Work to be completed:
Return the lines below that carry the word "scene".

Recorded information:
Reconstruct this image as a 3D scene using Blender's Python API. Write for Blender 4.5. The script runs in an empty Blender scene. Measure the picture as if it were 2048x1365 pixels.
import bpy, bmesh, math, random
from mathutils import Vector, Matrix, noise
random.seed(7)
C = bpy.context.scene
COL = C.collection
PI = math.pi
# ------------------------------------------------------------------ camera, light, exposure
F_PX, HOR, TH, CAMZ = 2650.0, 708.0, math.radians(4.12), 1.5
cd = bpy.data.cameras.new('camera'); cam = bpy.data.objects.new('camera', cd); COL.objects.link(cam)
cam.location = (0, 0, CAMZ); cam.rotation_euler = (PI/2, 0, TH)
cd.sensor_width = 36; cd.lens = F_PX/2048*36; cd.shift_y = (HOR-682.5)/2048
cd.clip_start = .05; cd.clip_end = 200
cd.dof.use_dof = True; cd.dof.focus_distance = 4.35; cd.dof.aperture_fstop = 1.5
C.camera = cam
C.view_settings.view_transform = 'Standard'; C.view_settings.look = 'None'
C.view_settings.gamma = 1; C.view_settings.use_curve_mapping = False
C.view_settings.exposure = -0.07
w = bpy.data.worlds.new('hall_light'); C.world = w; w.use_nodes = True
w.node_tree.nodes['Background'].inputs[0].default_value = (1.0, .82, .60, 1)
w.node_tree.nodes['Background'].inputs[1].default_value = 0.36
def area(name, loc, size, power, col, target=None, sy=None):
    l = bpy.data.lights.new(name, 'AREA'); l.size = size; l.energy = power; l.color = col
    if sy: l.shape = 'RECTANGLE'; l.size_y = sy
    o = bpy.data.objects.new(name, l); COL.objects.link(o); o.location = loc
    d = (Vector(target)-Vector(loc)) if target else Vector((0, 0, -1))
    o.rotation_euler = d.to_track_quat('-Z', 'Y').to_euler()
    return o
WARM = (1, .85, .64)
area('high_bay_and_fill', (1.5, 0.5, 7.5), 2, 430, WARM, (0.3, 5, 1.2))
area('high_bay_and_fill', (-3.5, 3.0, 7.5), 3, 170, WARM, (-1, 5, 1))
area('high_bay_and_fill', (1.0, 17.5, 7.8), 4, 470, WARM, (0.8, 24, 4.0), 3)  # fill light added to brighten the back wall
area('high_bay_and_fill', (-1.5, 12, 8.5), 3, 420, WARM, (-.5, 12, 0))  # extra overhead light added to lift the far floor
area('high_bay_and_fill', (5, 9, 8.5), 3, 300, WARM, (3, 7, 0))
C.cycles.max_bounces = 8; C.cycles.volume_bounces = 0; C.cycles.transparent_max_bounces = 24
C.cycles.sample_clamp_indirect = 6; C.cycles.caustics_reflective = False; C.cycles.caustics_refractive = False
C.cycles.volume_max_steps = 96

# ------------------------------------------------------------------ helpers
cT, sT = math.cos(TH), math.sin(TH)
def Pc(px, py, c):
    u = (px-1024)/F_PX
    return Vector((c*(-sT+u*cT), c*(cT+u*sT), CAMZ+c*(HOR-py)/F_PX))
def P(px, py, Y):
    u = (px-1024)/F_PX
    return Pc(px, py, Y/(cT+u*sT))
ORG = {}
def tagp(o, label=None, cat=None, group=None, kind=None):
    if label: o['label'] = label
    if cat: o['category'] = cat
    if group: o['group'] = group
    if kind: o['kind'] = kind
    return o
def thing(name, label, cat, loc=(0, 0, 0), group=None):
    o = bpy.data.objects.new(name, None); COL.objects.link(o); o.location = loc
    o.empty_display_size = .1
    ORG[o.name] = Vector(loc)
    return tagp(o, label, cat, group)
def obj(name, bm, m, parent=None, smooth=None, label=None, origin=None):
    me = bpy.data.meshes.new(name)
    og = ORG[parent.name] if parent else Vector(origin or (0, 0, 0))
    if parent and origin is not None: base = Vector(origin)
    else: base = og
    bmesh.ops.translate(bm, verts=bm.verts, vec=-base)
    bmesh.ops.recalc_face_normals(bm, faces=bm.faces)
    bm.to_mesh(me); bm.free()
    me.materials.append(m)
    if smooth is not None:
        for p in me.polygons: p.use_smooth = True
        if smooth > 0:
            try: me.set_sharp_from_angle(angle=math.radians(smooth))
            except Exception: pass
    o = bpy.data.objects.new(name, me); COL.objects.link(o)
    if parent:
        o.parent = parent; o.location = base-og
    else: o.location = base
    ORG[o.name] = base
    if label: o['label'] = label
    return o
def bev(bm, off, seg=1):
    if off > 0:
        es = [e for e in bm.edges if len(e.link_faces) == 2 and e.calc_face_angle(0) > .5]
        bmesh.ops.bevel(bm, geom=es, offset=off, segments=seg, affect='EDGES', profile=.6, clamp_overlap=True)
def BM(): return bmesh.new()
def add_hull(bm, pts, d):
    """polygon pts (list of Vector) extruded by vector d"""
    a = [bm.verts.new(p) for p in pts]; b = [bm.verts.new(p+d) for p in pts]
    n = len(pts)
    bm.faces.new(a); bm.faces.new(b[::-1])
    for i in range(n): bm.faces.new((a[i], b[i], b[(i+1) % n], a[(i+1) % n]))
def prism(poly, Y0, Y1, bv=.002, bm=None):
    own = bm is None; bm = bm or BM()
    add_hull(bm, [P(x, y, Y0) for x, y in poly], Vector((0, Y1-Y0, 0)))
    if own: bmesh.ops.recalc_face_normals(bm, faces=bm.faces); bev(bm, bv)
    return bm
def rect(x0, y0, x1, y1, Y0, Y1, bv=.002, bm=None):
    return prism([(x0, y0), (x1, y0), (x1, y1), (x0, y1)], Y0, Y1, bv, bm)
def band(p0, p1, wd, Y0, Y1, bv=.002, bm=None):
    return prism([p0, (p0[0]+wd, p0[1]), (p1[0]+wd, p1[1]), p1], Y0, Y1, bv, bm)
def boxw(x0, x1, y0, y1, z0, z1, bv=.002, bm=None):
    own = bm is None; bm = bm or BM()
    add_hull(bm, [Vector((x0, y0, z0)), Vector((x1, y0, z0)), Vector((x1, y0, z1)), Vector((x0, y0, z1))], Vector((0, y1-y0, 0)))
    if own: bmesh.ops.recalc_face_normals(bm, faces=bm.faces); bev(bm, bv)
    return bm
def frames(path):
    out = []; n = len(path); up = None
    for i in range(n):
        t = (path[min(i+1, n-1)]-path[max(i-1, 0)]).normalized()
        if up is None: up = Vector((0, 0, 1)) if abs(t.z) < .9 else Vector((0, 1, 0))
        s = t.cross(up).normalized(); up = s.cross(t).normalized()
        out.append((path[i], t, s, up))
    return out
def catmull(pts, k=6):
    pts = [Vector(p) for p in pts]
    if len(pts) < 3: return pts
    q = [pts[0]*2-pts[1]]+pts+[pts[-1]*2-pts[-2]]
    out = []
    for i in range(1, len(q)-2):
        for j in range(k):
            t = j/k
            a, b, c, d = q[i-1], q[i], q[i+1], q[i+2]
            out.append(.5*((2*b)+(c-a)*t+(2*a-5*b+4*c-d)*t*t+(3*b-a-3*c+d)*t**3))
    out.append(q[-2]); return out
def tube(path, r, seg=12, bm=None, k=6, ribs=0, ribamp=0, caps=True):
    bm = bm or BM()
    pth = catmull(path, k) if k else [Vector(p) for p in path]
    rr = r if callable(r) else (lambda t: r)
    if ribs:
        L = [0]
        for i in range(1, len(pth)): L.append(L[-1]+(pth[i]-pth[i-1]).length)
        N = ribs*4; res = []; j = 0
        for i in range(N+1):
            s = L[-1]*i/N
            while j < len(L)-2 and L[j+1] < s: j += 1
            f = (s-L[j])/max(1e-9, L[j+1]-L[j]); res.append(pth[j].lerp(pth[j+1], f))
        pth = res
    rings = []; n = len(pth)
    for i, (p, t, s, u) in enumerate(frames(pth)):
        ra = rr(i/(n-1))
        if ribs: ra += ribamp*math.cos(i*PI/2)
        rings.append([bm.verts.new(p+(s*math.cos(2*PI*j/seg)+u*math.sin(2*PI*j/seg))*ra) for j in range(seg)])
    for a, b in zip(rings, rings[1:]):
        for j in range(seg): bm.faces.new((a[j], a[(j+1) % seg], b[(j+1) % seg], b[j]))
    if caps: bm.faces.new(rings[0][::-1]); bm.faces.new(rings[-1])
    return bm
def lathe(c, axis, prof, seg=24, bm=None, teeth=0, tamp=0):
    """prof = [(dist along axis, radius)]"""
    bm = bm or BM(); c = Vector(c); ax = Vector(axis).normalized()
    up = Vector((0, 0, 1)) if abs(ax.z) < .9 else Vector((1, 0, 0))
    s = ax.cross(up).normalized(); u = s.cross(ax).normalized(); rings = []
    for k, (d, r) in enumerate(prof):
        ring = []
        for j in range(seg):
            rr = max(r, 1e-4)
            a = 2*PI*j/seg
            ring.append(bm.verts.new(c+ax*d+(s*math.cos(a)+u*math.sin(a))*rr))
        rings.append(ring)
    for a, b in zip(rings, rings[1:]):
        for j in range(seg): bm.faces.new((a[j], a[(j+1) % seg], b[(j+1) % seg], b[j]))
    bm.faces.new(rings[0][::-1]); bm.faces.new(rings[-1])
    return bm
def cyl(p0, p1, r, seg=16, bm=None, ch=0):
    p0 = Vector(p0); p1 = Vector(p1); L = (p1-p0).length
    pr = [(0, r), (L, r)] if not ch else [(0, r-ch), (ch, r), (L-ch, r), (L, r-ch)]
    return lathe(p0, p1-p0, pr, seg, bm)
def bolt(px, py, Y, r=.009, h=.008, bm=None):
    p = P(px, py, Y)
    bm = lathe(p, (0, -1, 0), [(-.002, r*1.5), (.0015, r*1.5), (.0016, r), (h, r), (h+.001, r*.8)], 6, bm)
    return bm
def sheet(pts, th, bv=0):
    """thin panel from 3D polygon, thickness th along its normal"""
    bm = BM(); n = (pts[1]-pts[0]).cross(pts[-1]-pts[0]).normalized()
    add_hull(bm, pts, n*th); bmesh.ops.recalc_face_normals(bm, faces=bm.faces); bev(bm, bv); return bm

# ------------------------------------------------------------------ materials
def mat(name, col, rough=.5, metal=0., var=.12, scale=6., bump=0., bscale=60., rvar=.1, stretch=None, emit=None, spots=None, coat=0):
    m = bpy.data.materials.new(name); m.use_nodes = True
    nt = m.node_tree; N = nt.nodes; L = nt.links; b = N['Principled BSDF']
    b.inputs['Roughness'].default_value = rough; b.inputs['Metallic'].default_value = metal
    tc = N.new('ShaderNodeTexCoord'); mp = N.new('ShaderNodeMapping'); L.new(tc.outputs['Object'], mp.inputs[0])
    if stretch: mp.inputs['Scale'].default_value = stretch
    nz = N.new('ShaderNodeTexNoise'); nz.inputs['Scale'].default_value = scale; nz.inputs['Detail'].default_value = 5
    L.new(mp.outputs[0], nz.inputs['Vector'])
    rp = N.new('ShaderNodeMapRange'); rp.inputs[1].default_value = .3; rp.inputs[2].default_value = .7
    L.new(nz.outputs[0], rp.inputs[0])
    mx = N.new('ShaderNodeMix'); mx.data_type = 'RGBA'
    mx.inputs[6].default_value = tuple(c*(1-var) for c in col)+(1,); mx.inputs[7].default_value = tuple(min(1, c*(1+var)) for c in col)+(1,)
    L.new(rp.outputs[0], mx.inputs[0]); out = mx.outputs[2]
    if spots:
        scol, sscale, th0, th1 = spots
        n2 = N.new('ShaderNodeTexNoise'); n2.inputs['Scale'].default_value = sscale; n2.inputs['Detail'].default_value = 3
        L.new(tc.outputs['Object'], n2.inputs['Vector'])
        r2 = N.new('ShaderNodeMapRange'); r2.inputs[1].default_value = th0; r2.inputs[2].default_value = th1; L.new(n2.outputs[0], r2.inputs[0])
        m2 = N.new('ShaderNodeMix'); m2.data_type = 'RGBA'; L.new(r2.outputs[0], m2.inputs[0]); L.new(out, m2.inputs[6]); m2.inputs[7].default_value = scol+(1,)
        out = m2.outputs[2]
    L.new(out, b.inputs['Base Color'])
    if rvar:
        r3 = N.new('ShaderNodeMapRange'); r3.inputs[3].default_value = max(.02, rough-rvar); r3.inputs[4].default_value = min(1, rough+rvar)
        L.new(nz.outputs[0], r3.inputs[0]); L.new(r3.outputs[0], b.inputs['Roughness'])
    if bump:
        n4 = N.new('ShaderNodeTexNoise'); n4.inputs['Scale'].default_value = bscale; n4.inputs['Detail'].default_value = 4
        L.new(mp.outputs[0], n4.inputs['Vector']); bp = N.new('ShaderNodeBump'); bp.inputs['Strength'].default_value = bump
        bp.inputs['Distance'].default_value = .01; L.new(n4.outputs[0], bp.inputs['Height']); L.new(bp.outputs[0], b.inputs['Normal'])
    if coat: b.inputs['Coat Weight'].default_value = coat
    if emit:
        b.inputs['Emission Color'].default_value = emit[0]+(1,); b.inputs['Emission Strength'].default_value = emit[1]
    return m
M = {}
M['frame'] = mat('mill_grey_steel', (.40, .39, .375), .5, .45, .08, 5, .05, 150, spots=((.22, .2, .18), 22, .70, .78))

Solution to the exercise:
Reconstruct this image as a 3D scene using Blender's Python API. Write for Blender 4.5. The script runs in an empty Blender scene. Measure the picture as if it were 2048x1365 pixels.
C = bpy.context.scene